About big jonny

The man, the legend. The guy who started it all back in the Year of Our Lord Beer, 2000, with a couple of pages worth of idiotic ranting hardcoded on some random porn site that would host anything you uploaded, a book called HTML for Dummies (which was completely appropriate), a bad attitude (which hasn’t much changed), and a Dell desktop running Win95 with 64 mgs of ram and a six gig hard drive. Those were the days. Then he went to law school. Go figure. Flagstaff, Arizona, USA

31 thoughts on “Caption This

  1. What the hell is that?
    That up there?
    Yeah, that?
    UFO?
    Dunno.
    Maybe a weather balloon?
    Who cares…
    Whatever…
    You enjoying your bike ride?
    Yeah, wanna go get a beer over there?
    Sure.
    Let’s be friends.
    OK.

  2. Hey, that’s a nice finger! If you want to come lick your wifes stink off mine, we could really compare them!

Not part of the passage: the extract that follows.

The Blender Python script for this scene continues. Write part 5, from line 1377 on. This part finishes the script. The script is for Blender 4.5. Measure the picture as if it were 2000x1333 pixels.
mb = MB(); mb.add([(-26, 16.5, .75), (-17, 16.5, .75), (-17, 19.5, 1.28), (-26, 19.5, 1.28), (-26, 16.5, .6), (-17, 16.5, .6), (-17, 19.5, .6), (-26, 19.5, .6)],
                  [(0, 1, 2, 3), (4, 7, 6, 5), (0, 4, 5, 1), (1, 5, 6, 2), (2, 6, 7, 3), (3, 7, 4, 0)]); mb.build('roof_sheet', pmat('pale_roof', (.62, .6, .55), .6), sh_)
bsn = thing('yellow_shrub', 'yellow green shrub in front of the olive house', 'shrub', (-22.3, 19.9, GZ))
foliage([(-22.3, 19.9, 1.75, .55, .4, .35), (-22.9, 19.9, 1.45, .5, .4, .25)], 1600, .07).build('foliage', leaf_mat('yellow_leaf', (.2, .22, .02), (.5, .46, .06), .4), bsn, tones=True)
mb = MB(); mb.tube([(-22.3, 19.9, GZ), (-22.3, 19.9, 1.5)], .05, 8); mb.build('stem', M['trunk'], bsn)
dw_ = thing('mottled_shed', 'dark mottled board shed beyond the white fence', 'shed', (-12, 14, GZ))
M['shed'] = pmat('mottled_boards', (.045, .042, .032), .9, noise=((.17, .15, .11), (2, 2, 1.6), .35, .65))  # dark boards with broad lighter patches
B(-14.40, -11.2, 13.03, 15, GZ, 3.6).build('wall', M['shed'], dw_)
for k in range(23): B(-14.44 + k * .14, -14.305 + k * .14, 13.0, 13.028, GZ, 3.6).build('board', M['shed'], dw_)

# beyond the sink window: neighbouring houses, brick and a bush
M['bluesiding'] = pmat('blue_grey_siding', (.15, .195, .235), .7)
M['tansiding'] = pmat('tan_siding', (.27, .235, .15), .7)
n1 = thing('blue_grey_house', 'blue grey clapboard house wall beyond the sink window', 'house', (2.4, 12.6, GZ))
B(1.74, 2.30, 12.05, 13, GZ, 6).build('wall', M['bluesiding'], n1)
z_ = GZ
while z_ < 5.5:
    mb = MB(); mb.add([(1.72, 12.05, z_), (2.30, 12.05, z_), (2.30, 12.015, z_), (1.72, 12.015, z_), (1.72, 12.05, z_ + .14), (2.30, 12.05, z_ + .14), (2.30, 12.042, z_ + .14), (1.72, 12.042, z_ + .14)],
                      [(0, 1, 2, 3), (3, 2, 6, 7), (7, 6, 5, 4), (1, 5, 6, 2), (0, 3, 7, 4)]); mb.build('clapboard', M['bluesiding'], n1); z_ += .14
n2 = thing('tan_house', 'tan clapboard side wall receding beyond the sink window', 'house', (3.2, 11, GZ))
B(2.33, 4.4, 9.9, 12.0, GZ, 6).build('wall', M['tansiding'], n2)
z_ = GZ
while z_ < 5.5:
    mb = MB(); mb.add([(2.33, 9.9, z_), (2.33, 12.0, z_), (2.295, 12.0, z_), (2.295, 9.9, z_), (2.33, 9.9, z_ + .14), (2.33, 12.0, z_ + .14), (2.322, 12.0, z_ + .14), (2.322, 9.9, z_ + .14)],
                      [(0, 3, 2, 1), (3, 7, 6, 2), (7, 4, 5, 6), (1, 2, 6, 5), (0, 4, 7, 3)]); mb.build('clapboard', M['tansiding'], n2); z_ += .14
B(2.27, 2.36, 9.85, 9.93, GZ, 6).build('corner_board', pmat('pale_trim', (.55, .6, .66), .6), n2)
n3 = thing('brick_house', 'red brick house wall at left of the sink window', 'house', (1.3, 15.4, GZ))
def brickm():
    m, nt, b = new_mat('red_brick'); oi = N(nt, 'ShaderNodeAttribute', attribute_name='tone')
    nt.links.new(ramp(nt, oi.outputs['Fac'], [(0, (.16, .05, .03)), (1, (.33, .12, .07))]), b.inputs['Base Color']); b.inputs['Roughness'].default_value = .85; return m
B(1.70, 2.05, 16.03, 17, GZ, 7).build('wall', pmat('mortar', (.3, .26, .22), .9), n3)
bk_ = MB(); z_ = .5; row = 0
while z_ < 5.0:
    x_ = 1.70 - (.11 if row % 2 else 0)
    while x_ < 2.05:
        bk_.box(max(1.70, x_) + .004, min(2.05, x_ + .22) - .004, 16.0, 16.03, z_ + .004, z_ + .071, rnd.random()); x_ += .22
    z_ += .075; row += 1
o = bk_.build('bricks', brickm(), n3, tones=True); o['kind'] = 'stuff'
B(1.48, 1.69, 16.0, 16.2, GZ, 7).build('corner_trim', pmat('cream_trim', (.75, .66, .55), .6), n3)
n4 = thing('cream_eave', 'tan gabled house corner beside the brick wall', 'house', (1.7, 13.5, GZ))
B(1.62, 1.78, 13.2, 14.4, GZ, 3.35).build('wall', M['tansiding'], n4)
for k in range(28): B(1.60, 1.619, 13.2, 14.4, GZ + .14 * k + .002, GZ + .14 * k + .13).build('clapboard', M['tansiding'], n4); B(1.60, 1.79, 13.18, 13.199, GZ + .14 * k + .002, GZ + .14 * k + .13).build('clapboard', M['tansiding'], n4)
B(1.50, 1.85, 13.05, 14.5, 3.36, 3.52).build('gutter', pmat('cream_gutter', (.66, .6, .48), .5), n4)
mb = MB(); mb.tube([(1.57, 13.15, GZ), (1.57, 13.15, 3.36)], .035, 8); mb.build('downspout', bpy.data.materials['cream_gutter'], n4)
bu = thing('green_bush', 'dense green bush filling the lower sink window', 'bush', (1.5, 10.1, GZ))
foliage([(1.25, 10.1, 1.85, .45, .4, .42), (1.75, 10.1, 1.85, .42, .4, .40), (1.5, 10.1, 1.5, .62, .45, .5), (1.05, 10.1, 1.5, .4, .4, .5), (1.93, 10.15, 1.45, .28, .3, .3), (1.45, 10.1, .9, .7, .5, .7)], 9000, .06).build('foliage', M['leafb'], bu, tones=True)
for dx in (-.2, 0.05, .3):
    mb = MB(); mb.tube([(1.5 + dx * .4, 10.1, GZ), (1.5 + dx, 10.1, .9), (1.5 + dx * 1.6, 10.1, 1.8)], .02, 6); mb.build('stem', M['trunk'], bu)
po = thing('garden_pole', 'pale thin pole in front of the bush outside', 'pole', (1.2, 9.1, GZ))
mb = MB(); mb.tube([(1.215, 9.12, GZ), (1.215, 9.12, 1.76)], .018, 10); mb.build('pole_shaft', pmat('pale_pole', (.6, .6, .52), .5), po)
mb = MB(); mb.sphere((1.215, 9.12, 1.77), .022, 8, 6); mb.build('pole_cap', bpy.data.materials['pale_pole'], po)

  3. Coffin Stuffer: “You have a bowl on your head!”

    Cyclist: “You have a hand puppet in the back seat!”

  4. Share the road
    Raise a stink
    Share the love
    I need a drink

    My wheels are rolling
    My wheels are rolling

    Share the road
    They give you the finger
    See how that shit lingers?
    I need some drinks
    I need some drinks

    My wheels are rolling
    They still rolling

  5. Coffin driver – Hey, you lookin’ at me ?
    Rider – What ? Hey you lookin’ at me ? I said are you lookin’ at me ?
    Coffin driver – No wait. You lookin’ at me ?
    Rider – Say hello to my leetel friend….

    BLAM!!BLAM!!BLAM!!!

    Rider – That’ll teach him to f**k with my chi…………the world is mine tonight……

  6. Take a sniff meet my new girl. No, you take a sniff and get re- acquainted with your wife.

  7. Driver – “Hey uh, is this the way to the trailhead?”
    Rider – “Yup”
    Driver – “Cool man, I’ll see ‘ya up there; egh? Thanks!”
    Rider – “Yup”

  8. This is the finger I use to dial me cell phone as I dangerously swerve my car all over the road. Oh yea well this is the finger I use to shift my Ultegra with so I can report you to the cops.